Citigroup’s Deal With US Government Could Have Some Undesired Results
By Eric Rothmann on February 26, 2009 | More Posts By Eric Rothmann | Author's Website
The government’s deal to increase up to a 40% its ownership stake in Citigroup (C), could result in the need for less-than-desired divestitures of profitable operations.
With increased government ownership, Citigroup could be required to apply for new charters in the other countries in which it operates. The problem — some governments may deny Citigroup the new charters. This could result in Citigroup being forced to cease operating in those countries and shed those profitable franchise businesses.
For example, Citigroup has consistently denied speculation that it plans to sell its ownership in Grupo Financiero Banamex (one of Mexico’s largest banks). However, Mexican law prohibits any foreign-based institution to operate a bank in its borders that is more than 10% owned by a foreign government. Such required divestitures could negatively result in the company experiencing continued quarterly losses for some time.

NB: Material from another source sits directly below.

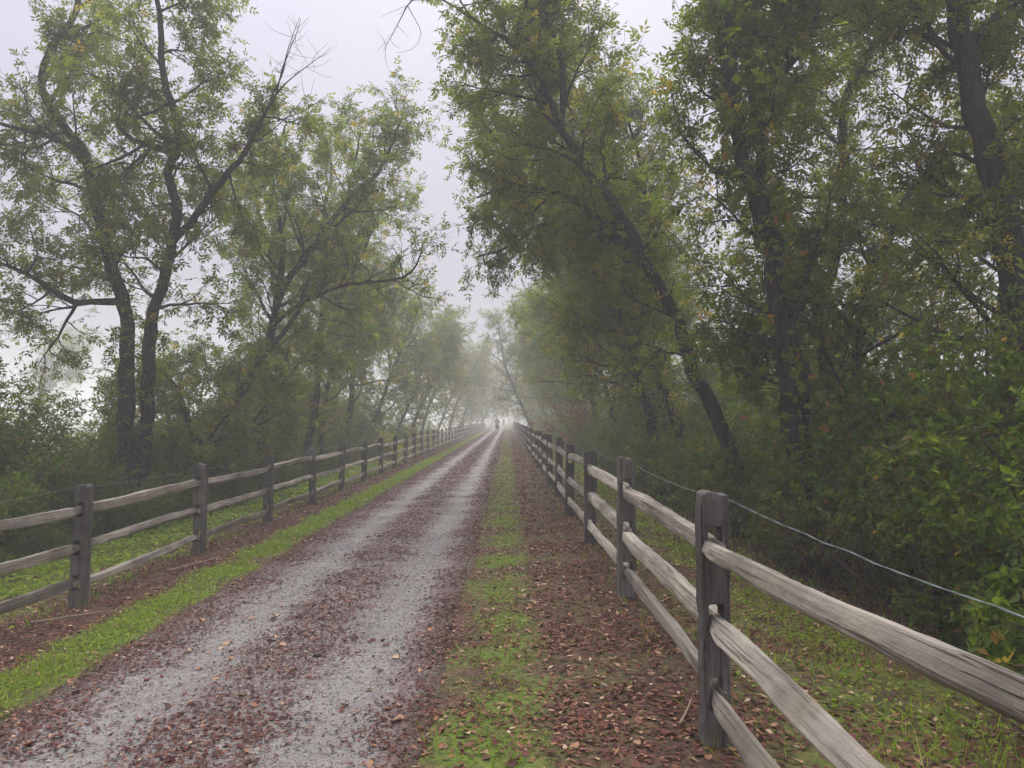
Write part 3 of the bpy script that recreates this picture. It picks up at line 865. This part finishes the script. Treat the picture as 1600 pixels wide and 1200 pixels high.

We would expect Citigroup will continue to look for additional divestures as the company continues to focus on retaining less traditional banking operations and splinters of its riskier assets or operations. We continue to think a number of other financial institutions will continue to look to divest operations to preserve capital, this would include but not limited to Bank of America (BAC), Wells Fargo (WFC) and US Bancorp (USB).